> Data segment
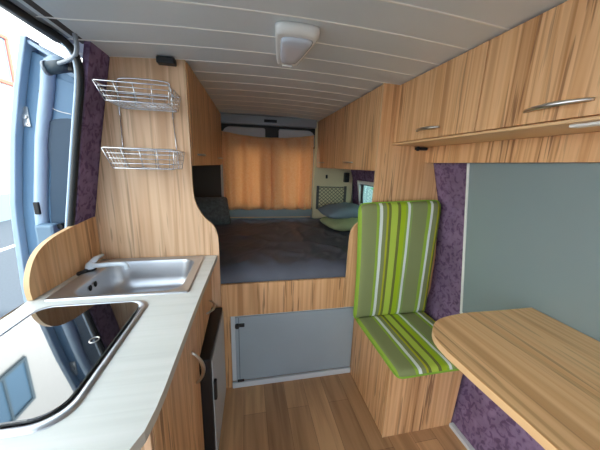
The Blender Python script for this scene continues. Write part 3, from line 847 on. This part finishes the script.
# hatch under the bed
hd = thing('storage_hatch', 'grey hatch door with pale frame under the bed', 'hatch', (.3, 1.49, 0))
bm = new(); box(bm, -.104, .704, 1.484, 1.49, .042, .511); ob('backing', bm, ALU, hd)
bm = new(); box(bm, -.078, .700, 1.474, 1.484, .047, .505, .0015); ob('panel', bm, DOORP, hd)
bm = new(); box(bm, -.104, .704, 1.466, 1.484, .0, .038, .003); ob('bottom_rail', bm, ALU, hd)
bm = new(); box(bm, -.072, -.022, 1.462, 1.476, .442, .462, .003); disc(bm, (-.066, 1.452, .452), 'Y', .013, .02, 14); ob('latch', bm, BLACK, hd)
bm = new(); box(bm, -.072, -.030, 1.464, 1.476, .045, .058, .003); ob('stop', bm, BLACK, hd)
bm = new(); box(bm, -.058, -.055, 1.4725, 1.476, .062, .500); ob('seam', bm, mat('seam_grey', (70, 80, 90), .7), hd)  # thin dark hinge line down the hatch panel

# ------------------------------------------------------------------ bench
bn = thing('bench_box', 'wood bench box under the green striped cushion', 'bench', (.92, 1.24, 0))
bm = new(); box(bm, .702, .718, 1.006, 1.474, 0, .425, .001); ob('side_panel', bm, [W_Z], bn)
bm = new(); box(bm, .718, 1.115, 1.006, 1.022, 0, .425, .001); ob('front_panel', bm, W_Z2, bn)
bm = new(); box(bm, .718, 1.178, 1.022, 1.474, .405, .425); ob('top_board', bm, W_Y, bn)
bm = new(); prism(bm, [(1.10, 0), (1.126, 0), (1.140, .3), (1.150, .425), (1.10, .425)], 'Y', 1.0065, 1.0215); ob('end_filler', bm, W_Z2, bn)
bm = new(); box(bm, .699, .7022, 1.0045, 1.010, 0, .425, .001); ob('edge_strip', bm, EDGE, bn)

cu = thing('bench_cushion', 'green, olive and white striped folding cushion on the wood bench', 'cushion', (.93, 1.3, .43))
def pad(name, P, thick, N=(44, 40), rc=(.05, .05, .05, .05), seed=0, bow_=0):
    """P(u, v) -> (point, normal); rounded outline, puffy, uv across for the stripes"""
    bm = new(); Lu = bm.loops.layers.uv.verify()
    def warp(a, b):
        # squeeze the square's corners to round them
        return a, b
    nu, nv = N
    UV = {}
    for sg in (1, -1):
        V = []
        for i in range(nu+1):
            col = []
            for j in range(nv+1):
                a, b = i/nu, j/nv
                p, q = 2*a-1, 2*b-1
                # corner rounding
                k = rc[(0 if p < 0 else 1) if q < 0 else (3 if p < 0 else 2)]
                m_ = max(abs(p), abs(q))
                if m_ > 0:
                    n_ = 2/(k*2.2+1e-4)
                    s = (abs(p)**n_+abs(q)**n_)**(1/n_)
                    f = m_/s
                else: f = 1
                a2, b2_ = .5+p*f/2, .5+q*f/2
                e = (max(0, 1-m_**14))**.5
                pos, nor = P(a2, b2_)
                h = thick/2*e*(1+.05*noise.noise(Vector((a*4+seed, b*4, sg*2))))
                if sg > 0: h += .0018*noise.noise(Vector((a*9+seed, b*9, 1)))*e
                vv_ = bm.verts.new(pos+nor*h*sg); UV[vv_] = (a2, b2_); col.append(vv_)
            V.append(col)
        for i in range(nu):
            for j in range(nv):
                f = bm.faces.new([V[i][j], V[i+1][j], V[i+1][j+1], V[i][j+1]]); f.smooth = True
                for lp in f.loops: lp[Lu].uv = UV[lp.vert]
        if sg > 0:
            out = [V[i][0].co.copy() for i in range(nu)]+[V[nu][j].co.copy() for j in range(nv)]+[V[i][nv].co.copy() for i in range(nu, 0, -1)]+[V[0][j].co.copy() for j in range(nv, 0, -1)]
    bmesh.ops.remove_doubles(bm, verts=bm.verts[:], dist=1e-4)
    o = ob(name, bm, STRIPE, cu)
    bm = new(); tube(bm, out, .0045, 6, True); ob('piping', bm, LIME, o)
    return o
def Pback(a, b):
    zl = .475+b*.757
    xl = .668+.010*sin(pi*b)-.018*b; xr = 1.186+.022*b+.012*sin(pi*b)*0
    y = 1.415+.020*b
    z = .465+b*(.745+.024*a)
    return Vector((xl+(xr-xl)*a, y, z)), Vector((0, -1, .03)).normalized()
pad('backrest_pad', Pback, .055, rc=(.03, .03, .07, .05), seed=1)
def Pseat(a, b):
    return Vector((.688+(1.192-.688)*a, (.925+b*.50), .452+.004*sin(pi*a))), Vector((0, 0, 1))
pad('seat_pad', Pseat, .05, rc=(.045, .06, .03, .03), seed=3)

# ------------------------------------------------------------------ right side: grey panel and table
gp = thing('wall_panel', 'flat pale grey panel with thin white edging covering the wall above the table', 'panel', (1.15, .4, .62))
def gx(z): return 1.122+(1.455-z)/(1.455-.60)*.122
zA, zB = .60, 1.456
bm = new(); prism(bm, [(gx(zA), zA), (gx(zB), zB), (gx(zB)+.016, zB), (gx(zA)+.016, zA)], 'Y', -.9, 1.176, .001); ob('board', bm, GREYP, gp)
bm = new(); prism(bm, [(gx(zA)-.004, zA), (gx(zB)-.004, zB), (gx(zB)+.016, zB), (gx(zA)+.016, zA)], 'Y', 1.1765, 1.190, .001); ob('edge_trim', bm, WHITE, gp)
bm = new(); prism(bm, [(gx(zA)-.004, zA-.012), (gx(zA)-.004, zA-.001), (gx(zA)+.016, zA-.001), (gx(zA)+.016, zA-.012)], 'Y', -.9, 1.190, .001); ob('edge_trim', bm, WHITE, gp)

tb = thing('table', 'wood-grain table with rounded free corner fixed below the grey panel', 'table', (1.0, .4, .85))
far = [(1.204, .805), (1.04, .808), (.90, .813)]
crn = smoothpts([(.86, .812), (.76, .800), (.70, .775), (.655, .73), (.632, .68), (.627, .62)], 2)
near = [(.630, .50), (.636, .38), (.642, -.25), (.66, -.33), (.72, -.36), (1.204, -.36)]
bm = new(); prism(bm, far+crn+near, 'Z', .825, .85, .002, 0, 1); ob('top', bm, [W_Y, EDGE], tb)
bm = new(); box(bm, 1.13, 1.206, .70, .76, .78, .8245, .003); ob('bracket', bm, ALU, tb)
bm = new(); box(bm, 1.13, 1.206, .0, .06, .78, .8245, .003); ob('bracket', bm, ALU, tb)

# ------------------------------------------------------------------ curtains
for k, (x0, x1, nf, ph, lab) in enumerate(((-.228, .300, 3.4, .3, 'orange-tan curtain with soft folds on the dark-pillow side of the back doors'), (.262, .712, 3.2, 1.4, 'orange-tan curtain with soft folds on the net-pocket side of the back doors'))):
    bm = new()
    def cf(a, b, x0=x0, x1=x1, nf=nf, ph=ph, k=k):
        x = x0+(x1-x0)*a
        ztop = 1.735-.048*sin(pi*max(0, min(1, (x+.25)/.965)))**.8
        z = ztop+(.942-ztop)*b
        am = .014+.014*b
        y = 2.828-.010*k+am*sin(2*pi*nf*a+ph+1.2*sin(5*a+ph))+.3*am*sin(2*pi*nf*1.7*a+2*ph)+.005*noise.noise(Vector((a*6, b*3, k)))
        x += .010*noise.noise(Vector((a*5, b*2.2, 5+k)))*b
        return Vector((x, y, z))
    grid(bm, cf, 120, 24)
    ob('curtain', bm, CURT, None, lab, 'curtain', recalc=False, solid=.0015)
bm = new(); tube(bm, [(-.255, 2.862, 1.735), (-.12, 2.862, 1.70), (.23, 2.862, 1.682), (.58, 2.862, 1.70), (.725, 2.862, 1.735)], .005, 8)
ob('curtain_wire', bm, SATIN, None, 'thin curtain wire carrying the orange-tan curtains', 'curtain wire')
bm = new(); tube(bm, [(.737, 2.855, .84), (.737, 2.855, 1.80)], .005, 8)
ob('vertical_trim', bm, BEIGE, None, 'slim pale upright strip between curtain and beige board', 'strip')

# ------------------------------------------------------------------ net pocket and small fittings on the beige board
nn = thing('net_pocket', 'stretch net pocket with dark frame on the beige board over the pillows', 'net pocket', (.95, 2.86, 1.0))
NX0, NX1, NZ0, NZ1 = .79, 1.115, .955, 1.19
for x in (NX0, NX1):
    bm = new(); box(bm, x-.014, x+.014, 2.846, 2.861, NZ0-.015, NZ1+.012, .004); ob('side_bar', bm, NETM, nn)
for z in (NZ0, NZ1):
    bm = new(); tube(bm, [(NX0, 2.852, z), (NX1, 2.852, z)], .0045, 6); ob('edge_cord', bm, NETM, nn)
bm = new()
nx, nz = 7, 6
dx = (NX1-NX0)/nx; dz = (NZ1-NZ0)/nz
for i in range(-nz, nx+nz):
    for sg in (1, -1):
        pts = []
        for j in range(nz+1):
            ii = i+j if sg > 0 else i+nz-j
            if 0 <= ii <= nx: pts.append((NX0+ii*dx, 2.850-.004*sin(pi*j/nz), NZ0+j*dz))
        if len(pts) > 1: tube(bm, pts, .003, 5)
ob('net', bm, mat('pale_net_cord', (112, 108, 98), .8), nn)
bm = new(); box(bm, .875, .895, 2.845, 2.8615, 1.285, 1.325, .004); box(bm, .879, .891, 2.83, 2.846, 1.29, 1.30, .002)
ob('wall_hook', bm, BLACK, None, 'tiny dark hook on the beige board above the net pocket', 'hook')
bm = new(); box(bm, 1.085, 1.135, 2.80, 2.861, 1.25, 1.355, .006); disc(bm, (1.108, 2.796, 1.30), 'Y', .012, .006, 14)
ob('switch_box', bm, BLACK, None, 'black switch box in the corner beside the purple wall above the bed', 'switch')

# ------------------------------------------------------------------ ceiling lamp
lp = thing('ceiling_lamp', 'white ceiling lamp with tapering opal lens', 'ceiling lamp', (.19, 1.15, 1.9))
def lampring(z, s, dy=0):
    pts = smoothpts([(.105, 1.015), (.105, .985), (.135, .972), (.225, .972), (.258, .985), (.260, 1.02), (.238, 1.27), (.228, 1.295), (.150, 1.295), (.138, 1.27)], 2, True)
    cx, cy = .183, 1.13
    return [((cx+(x-cx)*s)*1.055, (cy+(y-cy)*s+dy)*1.055, z) for x, y in pts]
bm = new()
zl = arch(.19)
rings_ = [[bm.verts.new(p) for p in lampring(z, s)] for z, s in ((zl-.001, 1.0), (zl-.016, 1.0), (zl-.028, .96), (zl-.032, .88))]
for A, B in zip(rings_, rings_[1:]): bridge(bm, A, B)
bm.faces.new(rings_[-1]); bm.faces.new(rings_[0][::-1])
ob('housing', bm, WHITE, lp)
bm = new()
def lensring(z, s):
    pts = smoothpts([(.128, 1.045), (.130, 1.02), (.150, 1.008), (.220, 1.008), (.243, 1.02), (.243, 1.05), (.222, 1.22), (.205, 1.245), (.165, 1.245), (.148, 1.22)], 2, True)
    cx, cy = .186, 1.12
    return [((cx+(x-cx)*s)*1.055, (cy+(y-cy)*s)*1.055, z) for x, y in pts]
rings_ = [[bm.verts.new(p) for p in lensring(z, s)] for z, s in ((zl-.031, 1.0), (zl-.038, .97), (zl-.042, .85), (zl-.044, .5))]
for A, B in zip(rings_, rings_[1:]): bridge(bm, A, B)
bm.faces.new(rings_[-1]); bm.faces.new(rings_[0][::-1])
ob('lens', bm, OPAL, lp)
bm = new(); box(bm, .172, .218, 1.322, 1.342, zl-.043, zl-.036, .002); ob('switch', bm, WHITE, lp)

> Task instructions
Without any pictures, reproduce the lines from the first one in the material through the line that has "bm = new(); box(bm, .699, .7022, 1.0045, 1.010, 0, .425, .001);", exactly as they appear.

> Solution to this problem
The Blender Python script for this scene continues. Write part 3, from line 847 on. This part finishes the script.
# hatch under the bed
hd = thing('storage_hatch', 'grey hatch door with pale frame under the bed', 'hatch', (.3, 1.49, 0))
bm = new(); box(bm, -.104, .704, 1.484, 1.49, .042, .511); ob('backing', bm, ALU, hd)
bm = new(); box(bm, -.078, .700, 1.474, 1.484, .047, .505, .0015); ob('panel', bm, DOORP, hd)
bm = new(); box(bm, -.104, .704, 1.466, 1.484, .0, .038, .003); ob('bottom_rail', bm, ALU, hd)
bm = new(); box(bm, -.072, -.022, 1.462, 1.476, .442, .462, .003); disc(bm, (-.066, 1.452, .452), 'Y', .013, .02, 14); ob('latch', bm, BLACK, hd)
bm = new(); box(bm, -.072, -.030, 1.464, 1.476, .045, .058, .003); ob('stop', bm, BLACK, hd)
bm = new(); box(bm, -.058, -.055, 1.4725, 1.476, .062, .500); ob('seam', bm, mat('seam_grey', (70, 80, 90), .7), hd)  # thin dark hinge line down the hatch panel

# ------------------------------------------------------------------ bench
bn = thing('bench_box', 'wood bench box under the green striped cushion', 'bench', (.92, 1.24, 0))
bm = new(); box(bm, .702, .718, 1.006, 1.474, 0, .425, .001); ob('side_panel', bm, [W_Z], bn)
bm = new(); box(bm, .718, 1.115, 1.006, 1.022, 0, .425, .001); ob('front_panel', bm, W_Z2, bn)
bm = new(); box(bm, .718, 1.178, 1.022, 1.474, .405, .425); ob('top_board', bm, W_Y, bn)
bm = new(); prism(bm, [(1.10, 0), (1.126, 0), (1.140, .3), (1.150, .425), (1.10, .425)], 'Y', 1.0065, 1.0215); ob('end_filler', bm, W_Z2, bn)
bm = new(); box(bm, .699, .7022, 1.0045, 1.010, 0, .425, .001); ob('edge_strip', bm, EDGE, bn)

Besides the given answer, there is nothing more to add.